Work to do:
Transcribe all of the material exactly.

Dataset content:
══════

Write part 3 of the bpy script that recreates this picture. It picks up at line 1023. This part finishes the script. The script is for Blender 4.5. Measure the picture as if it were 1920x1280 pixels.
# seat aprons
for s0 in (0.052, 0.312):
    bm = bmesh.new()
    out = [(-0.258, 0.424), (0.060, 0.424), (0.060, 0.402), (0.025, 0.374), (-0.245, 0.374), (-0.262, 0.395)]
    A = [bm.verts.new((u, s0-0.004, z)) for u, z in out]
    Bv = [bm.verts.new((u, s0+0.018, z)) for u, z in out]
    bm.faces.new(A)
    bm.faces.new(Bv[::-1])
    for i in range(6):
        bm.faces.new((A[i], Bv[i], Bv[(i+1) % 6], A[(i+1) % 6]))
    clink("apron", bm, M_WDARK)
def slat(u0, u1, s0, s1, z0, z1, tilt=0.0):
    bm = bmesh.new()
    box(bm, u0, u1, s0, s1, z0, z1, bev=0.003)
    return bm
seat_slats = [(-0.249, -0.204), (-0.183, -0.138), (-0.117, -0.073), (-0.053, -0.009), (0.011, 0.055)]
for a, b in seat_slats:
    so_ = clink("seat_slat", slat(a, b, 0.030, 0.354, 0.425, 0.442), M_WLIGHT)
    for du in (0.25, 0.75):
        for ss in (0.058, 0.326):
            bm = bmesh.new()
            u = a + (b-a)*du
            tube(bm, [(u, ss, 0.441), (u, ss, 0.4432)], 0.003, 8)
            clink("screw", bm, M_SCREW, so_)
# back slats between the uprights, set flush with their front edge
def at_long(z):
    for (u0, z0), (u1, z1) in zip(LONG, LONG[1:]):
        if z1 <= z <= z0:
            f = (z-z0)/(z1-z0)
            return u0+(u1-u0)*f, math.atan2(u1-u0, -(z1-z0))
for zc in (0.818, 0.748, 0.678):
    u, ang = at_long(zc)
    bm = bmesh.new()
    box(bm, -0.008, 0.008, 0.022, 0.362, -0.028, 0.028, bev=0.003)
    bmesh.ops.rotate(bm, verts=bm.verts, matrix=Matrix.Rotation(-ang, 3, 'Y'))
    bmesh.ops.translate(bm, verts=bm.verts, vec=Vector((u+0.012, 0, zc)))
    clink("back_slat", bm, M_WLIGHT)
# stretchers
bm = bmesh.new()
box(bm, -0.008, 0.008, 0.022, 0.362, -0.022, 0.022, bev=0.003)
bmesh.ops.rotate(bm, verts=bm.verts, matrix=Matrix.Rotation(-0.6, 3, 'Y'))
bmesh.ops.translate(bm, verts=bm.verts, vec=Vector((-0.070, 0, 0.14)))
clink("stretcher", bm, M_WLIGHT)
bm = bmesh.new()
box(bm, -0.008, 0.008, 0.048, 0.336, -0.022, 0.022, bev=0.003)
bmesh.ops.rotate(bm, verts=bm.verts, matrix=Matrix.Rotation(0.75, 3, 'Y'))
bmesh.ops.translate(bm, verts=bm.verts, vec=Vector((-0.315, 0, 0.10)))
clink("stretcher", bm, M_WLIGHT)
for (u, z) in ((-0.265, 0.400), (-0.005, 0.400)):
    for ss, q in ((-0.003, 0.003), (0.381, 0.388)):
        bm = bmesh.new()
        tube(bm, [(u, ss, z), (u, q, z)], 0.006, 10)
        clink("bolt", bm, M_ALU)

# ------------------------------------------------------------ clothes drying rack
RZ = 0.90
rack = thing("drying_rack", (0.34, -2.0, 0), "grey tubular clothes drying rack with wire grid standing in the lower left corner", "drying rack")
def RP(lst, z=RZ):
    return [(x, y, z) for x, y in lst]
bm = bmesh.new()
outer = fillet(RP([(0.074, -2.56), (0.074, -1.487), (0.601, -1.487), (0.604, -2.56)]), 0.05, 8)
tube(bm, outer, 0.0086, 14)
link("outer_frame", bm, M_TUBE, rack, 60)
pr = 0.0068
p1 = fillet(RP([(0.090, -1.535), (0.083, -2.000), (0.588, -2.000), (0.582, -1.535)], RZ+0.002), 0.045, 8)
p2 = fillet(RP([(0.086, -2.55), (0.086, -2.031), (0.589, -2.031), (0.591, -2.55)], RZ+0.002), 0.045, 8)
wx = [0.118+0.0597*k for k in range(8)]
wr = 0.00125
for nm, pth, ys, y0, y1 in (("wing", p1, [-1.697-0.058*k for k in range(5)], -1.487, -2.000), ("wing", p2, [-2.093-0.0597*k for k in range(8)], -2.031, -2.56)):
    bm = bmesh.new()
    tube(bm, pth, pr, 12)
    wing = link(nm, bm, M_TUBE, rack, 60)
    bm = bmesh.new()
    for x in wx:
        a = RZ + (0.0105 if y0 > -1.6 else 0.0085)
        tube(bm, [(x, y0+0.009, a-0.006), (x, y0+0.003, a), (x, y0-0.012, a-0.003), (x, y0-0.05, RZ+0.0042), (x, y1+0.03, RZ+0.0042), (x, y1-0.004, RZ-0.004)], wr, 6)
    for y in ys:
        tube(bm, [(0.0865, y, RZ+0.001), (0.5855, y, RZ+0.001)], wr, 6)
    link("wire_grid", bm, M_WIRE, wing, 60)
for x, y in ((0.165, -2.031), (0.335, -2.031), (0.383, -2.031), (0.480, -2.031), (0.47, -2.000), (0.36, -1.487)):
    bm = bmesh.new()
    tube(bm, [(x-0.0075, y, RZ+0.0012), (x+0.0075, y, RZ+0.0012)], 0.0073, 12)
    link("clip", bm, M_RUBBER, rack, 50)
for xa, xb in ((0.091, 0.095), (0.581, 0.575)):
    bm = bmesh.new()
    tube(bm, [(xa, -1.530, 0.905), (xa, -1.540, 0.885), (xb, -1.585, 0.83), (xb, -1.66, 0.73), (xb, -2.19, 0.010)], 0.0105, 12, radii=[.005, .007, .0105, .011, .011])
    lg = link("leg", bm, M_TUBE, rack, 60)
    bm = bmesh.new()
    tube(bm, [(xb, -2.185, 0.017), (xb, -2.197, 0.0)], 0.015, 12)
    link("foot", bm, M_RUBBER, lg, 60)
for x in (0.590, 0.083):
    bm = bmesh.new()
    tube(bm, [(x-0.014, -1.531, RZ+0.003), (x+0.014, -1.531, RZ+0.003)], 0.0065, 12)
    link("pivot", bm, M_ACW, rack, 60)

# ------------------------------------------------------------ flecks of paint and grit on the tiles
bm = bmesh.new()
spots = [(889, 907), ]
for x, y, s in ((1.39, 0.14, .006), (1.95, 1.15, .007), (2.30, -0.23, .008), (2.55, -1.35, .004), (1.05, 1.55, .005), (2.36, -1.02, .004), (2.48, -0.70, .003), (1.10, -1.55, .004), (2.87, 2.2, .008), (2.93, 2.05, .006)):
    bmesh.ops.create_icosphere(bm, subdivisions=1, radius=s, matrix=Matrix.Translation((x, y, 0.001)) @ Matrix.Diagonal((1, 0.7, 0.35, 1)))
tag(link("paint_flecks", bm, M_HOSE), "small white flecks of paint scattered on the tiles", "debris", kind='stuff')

══════

Written answer:
Write part 3 of the bpy script that recreates this picture. It picks up at line 1023. This part finishes the script. The script is for Blender 4.5. Measure the picture as if it were 1920x1280 pixels.
# seat aprons
for s0 in (0.052, 0.312):
    bm = bmesh.new()
    out = [(-0.258, 0.424), (0.060, 0.424), (0.060, 0.402), (0.025, 0.374), (-0.245, 0.374), (-0.262, 0.395)]
    A = [bm.verts.new((u, s0-0.004, z)) for u, z in out]
    Bv = [bm.verts.new((u, s0+0.018, z)) for u, z in out]
    bm.faces.new(A)
    bm.faces.new(Bv[::-1])
    for i in range(6):
        bm.faces.new((A[i], Bv[i], Bv[(i+1) % 6], A[(i+1) % 6]))
    clink("apron", bm, M_WDARK)
def slat(u0, u1, s0, s1, z0, z1, tilt=0.0):
    bm = bmesh.new()
    box(bm, u0, u1, s0, s1, z0, z1, bev=0.003)
    return bm
seat_slats = [(-0.249, -0.204), (-0.183, -0.138), (-0.117, -0.073), (-0.053, -0.009), (0.011, 0.055)]
for a, b in seat_slats:
    so_ = clink("seat_slat", slat(a, b, 0.030, 0.354, 0.425, 0.442), M_WLIGHT)
    for du in (0.25, 0.75):
        for ss in (0.058, 0.326):
            bm = bmesh.new()
            u = a + (b-a)*du
            tube(bm, [(u, ss, 0.441), (u, ss, 0.4432)], 0.003, 8)
            clink("screw", bm, M_SCREW, so_)
# back slats between the uprights, set flush with their front edge
def at_long(z):
    for (u0, z0), (u1, z1) in zip(LONG, LONG[1:]):
        if z1 <= z <= z0:
            f = (z-z0)/(z1-z0)
            return u0+(u1-u0)*f, math.atan2(u1-u0, -(z1-z0))
for zc in (0.818, 0.748, 0.678):
    u, ang = at_long(zc)
    bm = bmesh.new()
    box(bm, -0.008, 0.008, 0.022, 0.362, -0.028, 0.028, bev=0.003)
    bmesh.ops.rotate(bm, verts=bm.verts, matrix=Matrix.Rotation(-ang, 3, 'Y'))
    bmesh.ops.translate(bm, verts=bm.verts, vec=Vector((u+0.012, 0, zc)))
    clink("back_slat", bm, M_WLIGHT)
# stretchers
bm = bmesh.new()
box(bm, -0.008, 0.008, 0.022, 0.362, -0.022, 0.022, bev=0.003)
bmesh.ops.rotate(bm, verts=bm.verts, matrix=Matrix.Rotation(-0.6, 3, 'Y'))
bmesh.ops.translate(bm, verts=bm.verts, vec=Vector((-0.070, 0, 0.14)))
clink("stretcher", bm, M_WLIGHT)
bm = bmesh.new()
box(bm, -0.008, 0.008, 0.048, 0.336, -0.022, 0.022, bev=0.003)
bmesh.ops.rotate(bm, verts=bm.verts, matrix=Matrix.Rotation(0.75, 3, 'Y'))
bmesh.ops.translate(bm, verts=bm.verts, vec=Vector((-0.315, 0, 0.10)))
clink("stretcher", bm, M_WLIGHT)
for (u, z) in ((-0.265, 0.400), (-0.005, 0.400)):
    for ss, q in ((-0.003, 0.003), (0.381, 0.388)):
        bm = bmesh.new()
        tube(bm, [(u, ss, z), (u, q, z)], 0.006, 10)
        clink("bolt", bm, M_ALU)

# ------------------------------------------------------------ clothes drying rack
RZ = 0.90
rack = thing("drying_rack", (0.34, -2.0, 0), "grey tubular clothes drying rack with wire grid standing in the lower left corner", "drying rack")
def RP(lst, z=RZ):
    return [(x, y, z) for x, y in lst]
bm = bmesh.new()
outer = fillet(RP([(0.074, -2.56), (0.074, -1.487), (0.601, -1.487), (0.604, -2.56)]), 0.05, 8)
tube(bm, outer, 0.0086, 14)
link("outer_frame", bm, M_TUBE, rack, 60)
pr = 0.0068
p1 = fillet(RP([(0.090, -1.535), (0.083, -2.000), (0.588, -2.000), (0.582, -1.535)], RZ+0.002), 0.045, 8)
p2 = fillet(RP([(0.086, -2.55), (0.086, -2.031), (0.589, -2.031), (0.591, -2.55)], RZ+0.002), 0.045, 8)
wx = [0.118+0.0597*k for k in range(8)]
wr = 0.00125
for nm, pth, ys, y0, y1 in (("wing", p1, [-1.697-0.058*k for k in range(5)], -1.487, -2.000), ("wing", p2, [-2.093-0.0597*k for k in range(8)], -2.031, -2.56)):
    bm = bmesh.new()
    tube(bm, pth, pr, 12)
    wing = link(nm, bm, M_TUBE, rack, 60)
    bm = bmesh.new()
    for x in wx:
        a = RZ + (0.0105 if y0 > -1.6 else 0.0085)
        tube(bm, [(x, y0+0.009, a-0.006), (x, y0+0.003, a), (x, y0-0.012, a-0.003), (x, y0-0.05, RZ+0.0042), (x, y1+0.03, RZ+0.0042), (x, y1-0.004, RZ-0.004)], wr, 6)
    for y in ys:
        tube(bm, [(0.0865, y, RZ+0.001), (0.5855, y, RZ+0.001)], wr, 6)
    link("wire_grid", bm, M_WIRE, wing, 60)
for x, y in ((0.165, -2.031), (0.335, -2.031), (0.383, -2.031), (0.480, -2.031), (0.47, -2.000), (0.36, -1.487)):
    bm = bmesh.new()
    tube(bm, [(x-0.0075, y, RZ+0.0012), (x+0.0075, y, RZ+0.0012)], 0.0073, 12)
    link("clip", bm, M_RUBBER, rack, 50)
for xa, xb in ((0.091, 0.095), (0.581, 0.575)):
    bm = bmesh.new()
    tube(bm, [(xa, -1.530, 0.905), (xa, -1.540, 0.885), (xb, -1.585, 0.83), (xb, -1.66, 0.73), (xb, -2.19, 0.010)], 0.0105, 12, radii=[.005, .007, .0105, .011, .011])
    lg = link("leg", bm, M_TUBE, rack, 60)
    bm = bmesh.new()
    tube(bm, [(xb, -2.185, 0.017), (xb, -2.197, 0.0)], 0.015, 12)
    link("foot", bm, M_RUBBER, lg, 60)
for x in (0.590, 0.083):
    bm = bmesh.new()
    tube(bm, [(x-0.014, -1.531, RZ+0.003), (x+0.014, -1.531, RZ+0.003)], 0.0065, 12)
    link("pivot", bm, M_ACW, rack, 60)

# ------------------------------------------------------------ flecks of paint and grit on the tiles
bm = bmesh.new()
spots = [(889, 907), ]
for x, y, s in ((1.39, 0.14, .006), (1.95, 1.15, .007), (2.30, -0.23, .008), (2.55, -1.35, .004), (1.05, 1.55, .005), (2.36, -1.02, .004), (2.48, -0.70, .003), (1.10, -1.55, .004), (2.87, 2.2, .008), (2.93, 2.05, .006)):
    bmesh.ops.create_icosphere(bm, subdivisions=1, radius=s, matrix=Matrix.Translation((x, y, 0.001)) @ Matrix.Diagonal((1, 0.7, 0.35, 1)))
tag(link("paint_flecks", bm, M_HOSE), "small white flecks of paint scattered on the tiles", "debris", kind='stuff')